То, что Фагот со своим, мягко говоря, нестандартным инструментом прижился в «Аквариуме», совершенно неудивительно. БГ сотоварищи были тогда очень склонны к оригинальным инструментальным сочетаниям, и на раннем, еще совершенно незрелом небосклоне отечественного рока рубежа 1970–1980-х виолончель-флейта-фагот в рок-группе одним своим видом производили сногсшибательное впечатление. Особенно когда, как на знаменитом фестивале «Тбилиси-80», из такого строго академического, изящно-камерного сочетания инструментов наружу вырывался брутальный, отвязный и совершенно невиданный еще в Советском Союзе панк-рок[63].
Вапирова в Фаготе привлекло редкое по тем временам сочетание – раскованность и умение импровизировать вкупе с солидной академической подготовкой и, соответственно, умением читать постоянно усложняющиеся партитуры. Вапиров постепенно отходил от джазовой основы и все больше и больше тяготел к сложным композиционным построениям, все тщательнее выписывал структуру своих монументальных сюит, оставляя Курёхину и Александрову лишь строго выверенные импровизационные лакуны.
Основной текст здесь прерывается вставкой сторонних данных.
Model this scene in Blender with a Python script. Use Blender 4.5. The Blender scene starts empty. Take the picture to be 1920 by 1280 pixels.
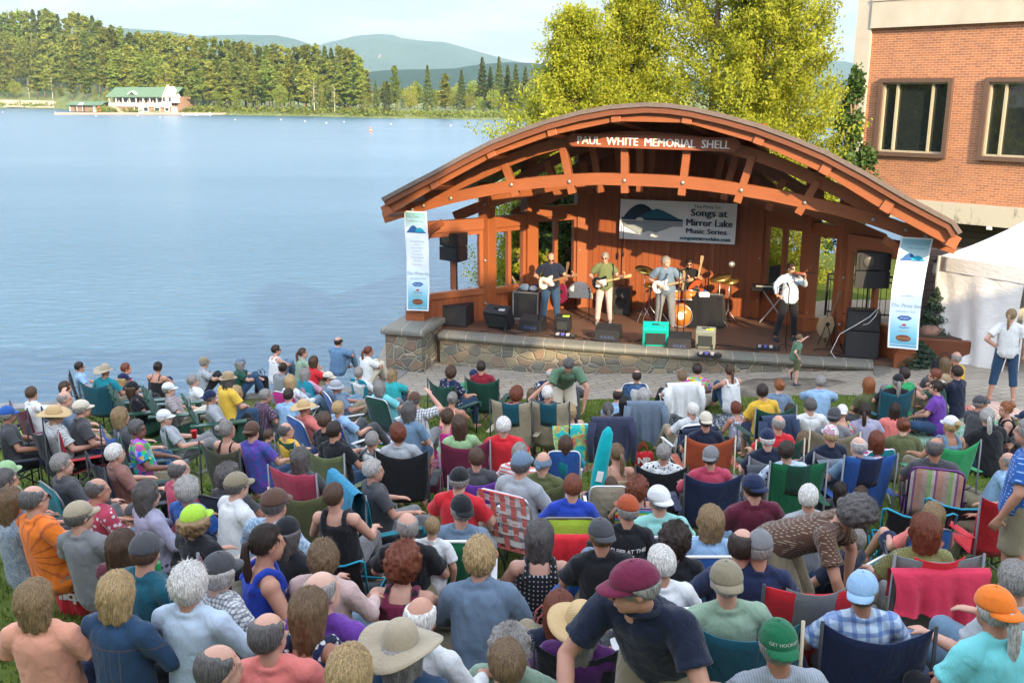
import bpy, bmesh, math, random
import numpy as np
from mathutils import Vector, Matrix, Euler, noise
random.seed(7)
R = math.radians
D = bpy.data
SC = bpy.context.scene
COL = SC.collection
# ---------------------------------------------------------------- camera, world, sun, exposure
F = 1840.0                      # focal length in pixels of a 1920 px wide frame
TH = R(14.3)                    # camera pitch below the horizon
HC = 6.2                        # camera height above the plaza
cam_d = D.cameras.new('camera'); cam = D.objects.new('camera', cam_d); COL.objects.link(cam)
cam.location = (0, 0, HC); cam.rotation_euler = (R(90) - TH, 0, 0)
cam_d.sensor_width = 36; cam_d.lens = F / 1920 * 36
cam_d.clip_start = .1; cam_d.clip_end = 30000
SC.camera = cam
SUN_EL = 22.0
SUN_V = Vector((.38, -1, math.tan(R(SUN_EL)) * 1.07)).normalized()     # towards the sun
W = D.worlds.new('World'); SC.world = W; W.use_nodes = True
nt = W.node_tree; nt.nodes.clear()
def wn(t, **k):
    n = nt.nodes.new(t)
    for a, b in k.items():
        if a.startswith('_'): n.inputs[a[1:].replace('_', ' ')].default_value = b
        else: setattr(n, a, b)
    return n
sky = wn('ShaderNodeTexSky', sky_type='NISHITA', sun_disc=False)
sky.sun_elevation = R(SUN_EL); sky.sun_rotation = math.atan2(SUN_V.x, SUN_V.y)
sky.altitude = 500; sky.air_density = 1.0; sky.dust_density = .6; sky.ozone_density = 1.6
tc = wn('ShaderNodeTexCoord'); mp = wn('ShaderNodeMapping'); mp.inputs['Scale'].default_value = (2.4, 2.4, 16)
ns = wn('ShaderNodeTexNoise', _Scale=2.6, _Detail=7.0, _Roughness=.58)
rp = wn('ShaderNodeValToRGB'); rp.color_ramp.elements[0].position = .46; rp.color_ramp.elements[1].position = .64
mx = wn('ShaderNodeMix', data_type='RGBA')
hs = wn('ShaderNodeHueSaturation', _Saturation=.48, _Value=2.2)
bg = wn('ShaderNodeBackground', _Strength=.15); ow = wn('ShaderNodeOutputWorld')
L = nt.links.new
L(tc.outputs['Generated'], mp.inputs[0]); L(mp.outputs[0], ns.inputs['Vector']); L(ns.outputs[0], rp.inputs[0])
L(sky.outputs[0], hs.inputs['Color'])
veil = wn('ShaderNodeMix', data_type='RGBA'); sz_ = wn('ShaderNodeSeparateXYZ'); L(tc.outputs['Generated'], sz_.inputs[0]); vr = wn('ShaderNodeMapRange', interpolation_type='SMOOTHSTEP'); vr.inputs[1].default_value = .14; vr.inputs[2].default_value = .50; vr.inputs[3].default_value = 1.0; vr.inputs[4].default_value = .12; L(sz_.outputs[2], vr.inputs[0]); L(vr.outputs[0], veil.inputs[0]); L(hs.outputs[0], veil.inputs[6]); veil.inputs[7].default_value = (.84, .85, .86, 1)      # thin even haze of a bright summer evening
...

К своим партнерам он, при всем уважении, относился все же как к сайдменам. Музыка была вапировская, строй музыкальный и композиционный тоже определял он, и в фактуре пьес явно доминировал саксофон. Динамика несколько менялась, когда они играли с Курёхиным дуэтом. Была у них тогда такая, к сожалению, так и оставшаяся толком не задокументированной, дуэтная программа «Джазовые портреты» – цикл пьес с названиями типа «Бенни Гудман за углом» и «Дюк Эллингтон на верблюде». Джазовое происхождение цикла дало возможность Вапирову показывать его не только у нас, в Клубе современной музыки, но и на сцене ДК Кирова в воскресных «квадратных» концертах. Курёхин старался изо всех сил, поливая свои искрометные пассажи на фортепиано. Но «квадратовцы», тем не менее, относились к нему настороженно – нутром чуяли пришедшего не из джаза чужака.